Gaspar entra de novo:

– O importante é mostrar esta semana aos agentes da troika que assinamos o acordo de concertação onde na foto de família estavam sindicatos da UGT, alterámos o calendário dos feriados, vamos mexer nas freguesias, demos a volta ao IRS dos mesmos de sempre, vamos colocar os funcionários públicos na mobilidade, só faltando mesmo começar por rasgar a concordata e obrigar a igreja católica a pagar impostos e vais ver que o Wolfgang e a Merkel não têm razão nenhuma para continuarem a oferecer essa quantia em dinheiro.
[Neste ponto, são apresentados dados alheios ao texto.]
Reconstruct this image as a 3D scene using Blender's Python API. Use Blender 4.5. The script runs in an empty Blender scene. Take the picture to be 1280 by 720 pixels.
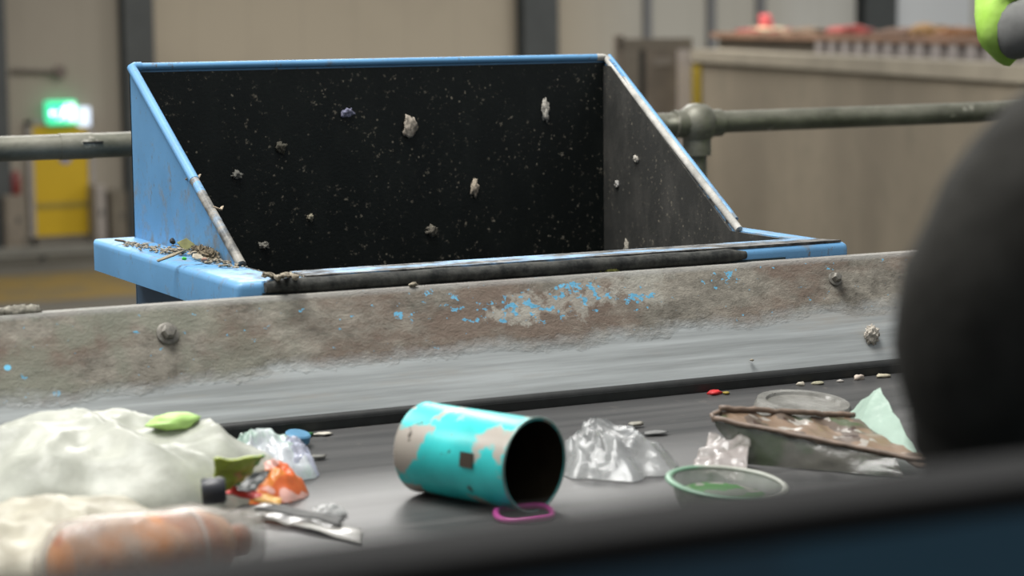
import bpy, bmesh, math, random
from mathutils import Vector, Matrix, noise, Euler
R = random.Random(7)
V = Vector
C = bpy.context.scene.collection

# ---------------------------------------------------------------- camera frame
F = 2782.0
EY = V((-1416, 325, -F)).normalized()
EX = V((5560, 400, -F)); EX = (EX - EY * EX.dot(EY)).normalized()
EZ = EX.cross(EY)
CAM = V((0, 0, 3.75))
def ray(x, y):
    v = V((x - 640, 360 - y, -F)); return V((EX.dot(v), EY.dot(v), EZ.dot(v)))
def atZ(x, y, z): r = ray(x, y); return CAM + r * ((z - CAM.z) / r.z)
def atY(x, y, Y): r = ray(x, y); return CAM + r * (Y / r.y)
def atX(x, y, X): r = ray(x, y); return CAM + r * (X / r.x)

# ---------------------------------------------------------------- materials
def lin(c):
    return tuple(((v / 255) / 12.92 if v / 255 <= .04045 else ((v / 255 + .055) / 1.055) ** 2.4) for v in c) + (1,)
class NM:
    def __init__(s, name):
        s.m = bpy.data.materials.new(name); s.m.use_nodes = True
        s.t = s.m.node_tree; s.n = s.t.nodes; s.l = s.t.links
        s.b = s.n['Principled BSDF']; s.out = s.n['Material Output']
        tc = s.n.new('ShaderNodeTexCoord'); s.obj = tc.outputs['Object']
        g = s.n.new('ShaderNodeNewGeometry'); s.pos = g.outputs['Position']; s.nor = g.outputs['Normal']
    def vec(s, scale=(1, 1, 1), src=None, loc=(0, 0, 0)):
        m = s.n.new('ShaderNodeMapping'); m.inputs['Scale'].default_value = scale; m.inputs['Location'].default_value = loc
        s.l.new(src or s.pos, m.inputs['Vector']); return m.outputs[0]
    def noise(s, sc, det=4, vec=None, rough=.55, dist=0):
        x = s.n.new('ShaderNodeTexNoise'); x.inputs['Scale'].default_value = sc; x.inputs['Detail'].default_value = det
        x.inputs['Roughness'].default_value = rough; x.inputs['Distortion'].default_value = dist
        s.l.new(vec or s.pos, x.inputs['Vector']); return x.outputs['Fac']
    def vor(s, sc, vec=None, out='Distance', rnd=1):
        x = s.n.new('ShaderNodeTexVoronoi'); x.inputs['Scale'].default_value = sc; x.inputs['Randomness'].default_value = rnd
        s.l.new(vec or s.pos, x.inputs['Vector']); return x.outputs[out]
    def ramp(s, f, a, b, lo=0., hi=1.):
        x = s.n.new('ShaderNodeMapRange'); s.set(x.inputs[0], f)
        for i, v in ((1, a), (2, b), (3, lo), (4, hi)): s.set(x.inputs[i], v)
        return x.outputs[0]
    def set(s, i, v):
        if isinstance(v, bpy.types.NodeSocket): s.l.new(v, i)
        else: i.default_value = v
    def math(s, op, a, b=0., c=None):
        x = s.n.new('ShaderNodeMath'); x.operation = op; s.set(x.inputs[0], a); s.set(x.inputs[1], b)
        if c is not None: s.set(x.inputs[2], c)
        return x.outputs[0]
    def mix(s, f, a, b):
        x = s.n.new('ShaderNodeMix'); x.data_type = 'RGBA'; s.set(x.inputs[0], f)
        s.set(x.inputs[6], a); s.set(x.inputs[7], b); return x.outputs[2]
    def sep(s, v=None):
        x = s.n.new('ShaderNodeSeparateXYZ'); s.l.new(v or s.pos, x.inputs[0]); return x.outputs
    def col(s, v): s.set(s.b.inputs['Base Color'], v)
    def rough(s, v): s.set(s.b.inputs['Roughness'], v)
    def metal(s, v): s.set(s.b.inputs['Metallic'], v)
    def bump(s, h, st=.3, d=.01):
        x = s.n.new('ShaderNodeBump'); x.inputs['Strength'].default_value = st; x.inputs['Distance'].default_value = d
        s.l.new(h, x.inputs['Height']); s.l.new(x.outputs[0], s.b.inputs['Normal'])
MATS = {}
def plain(name, rgb, rough=.6, metal=0, var=.12, sc=30, alpha=None, bump=0, spec=.5, emit=0):
    if name in MATS: return MATS[name]
    m = NM(name); c = lin(rgb)
    n = m.noise(sc, 5)
    d = tuple(v * (1 - var * 2) for v in c[:3]) + (1,); l = tuple(min(1, v * (1 + var)) for v in c[:3]) + (1,)
    m.col(m.mix(m.ramp(n, .3, .7), d, l)); m.rough(rough); m.metal(metal)
    m.b.inputs['Specular IOR Level'].default_value = spec
    if bump: m.bump(n, bump, .004)
    if alpha is not None: m.b.inputs['Alpha'].default_value = alpha
    if emit:
        m.b.inputs['Emission Color'].default_value = c; m.b.inputs['Emission Strength'].default_value = emit
    MATS[name] = m.m; return m.m

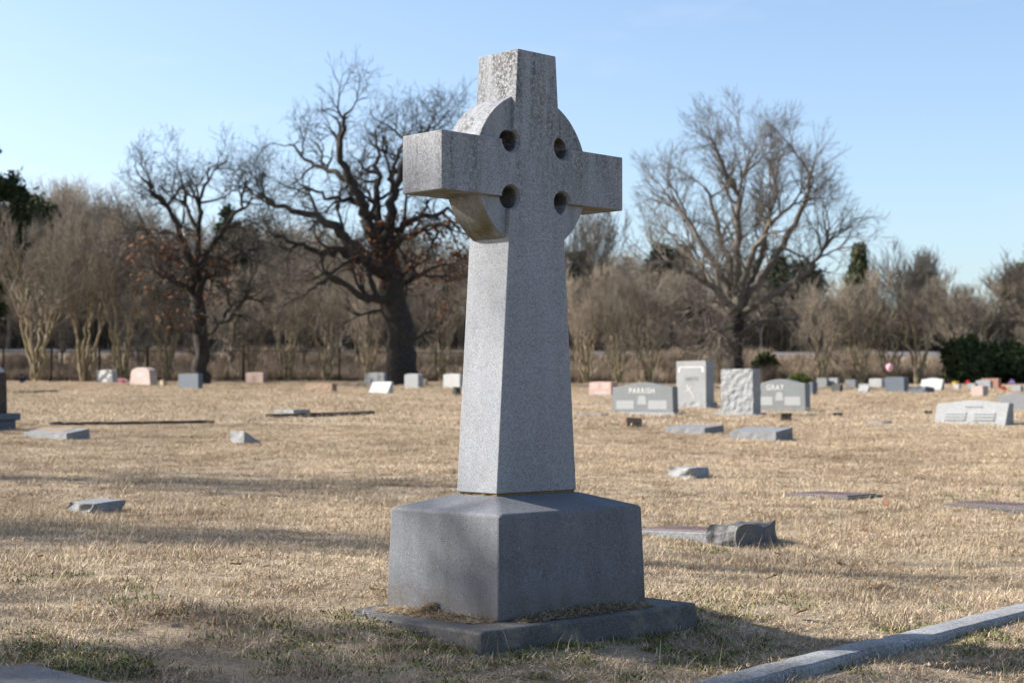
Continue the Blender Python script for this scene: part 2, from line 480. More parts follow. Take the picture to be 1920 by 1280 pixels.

– Veremos – diz novamente Relvas, com ar de sonhador/ideólogo – Olhem que a partir da avaliação de junho a coisa pode dar para o torto. Por acaso não viram a manif da CGTP com centenas de milhares de trabalhadores na rua? O desemprego a nível recorde. Mesmo tendo um povo pacífico podem acontecer situações idênticas ou mesmo iguais às que ocorreram na Grécia.

– Qual quê. Deixem-se de pieguices – diz Passos – isto é para levar em frente custe o que custar. Qual sensibilidade social qual quê. Quem está mal, não tem ou perde o emprego, muda-se. Emigre. Quero lá saber se há pancada ou não. Ninguém se mete comigo, pois não tenho medo de enfrentar manifestações como a de Gouveia. Não sou como Cavaco, eu enfrento-os. Isto ou vai ou racha. Ou eu não me chame Pedro Passos Coelho.

A conversa decorria animada quando Relvas pergunta ao apagado Álvaro Santos Pereira:

– Então homem não dizes nada?

– Bom pessoal, na conjuntura económica que vivemos efetivamente só sei que há economia em tudo o que há e atrevo-me mesmo a citar Gilles Lipovetsky quando afirma “Hoje há demasiado de tudo”. Até miséria.

Nesta altura foi a pausa para o café. Seguiu-se o pedido da conta e um comentário de Francisco José Viegas:

– Isto afinal foi caro. Então o IVA na restauração já está a 23%?

Todos os outros quatro olharam para ele com ar perplexo, mas não fizeram qualquer comentário.

A noite de Carnaval deste ano da graça de 2012 valeu a pena e, citando Pessoa, “Tudo vale a pena se a alma não é pequena” e, já agora para aguentar tudo isto haja Alma até Almeida.

Certo dia Vitorino Nemésio foi alcunhado de cavalgadura numa aula da Faculdade de Letras da Universidade de Lisboa onde lecionava e, Se Bem Me Lembro, o bom do professor chegou à TV Marcelista e fez uma belíssima exposição acerca do cavalo e do cavaleiro ao longo dos tempos. Para quem viu e ouviu sabe perfeitamente que o seu autor não saiu beliscado. E de besta passou de certeza a bestial.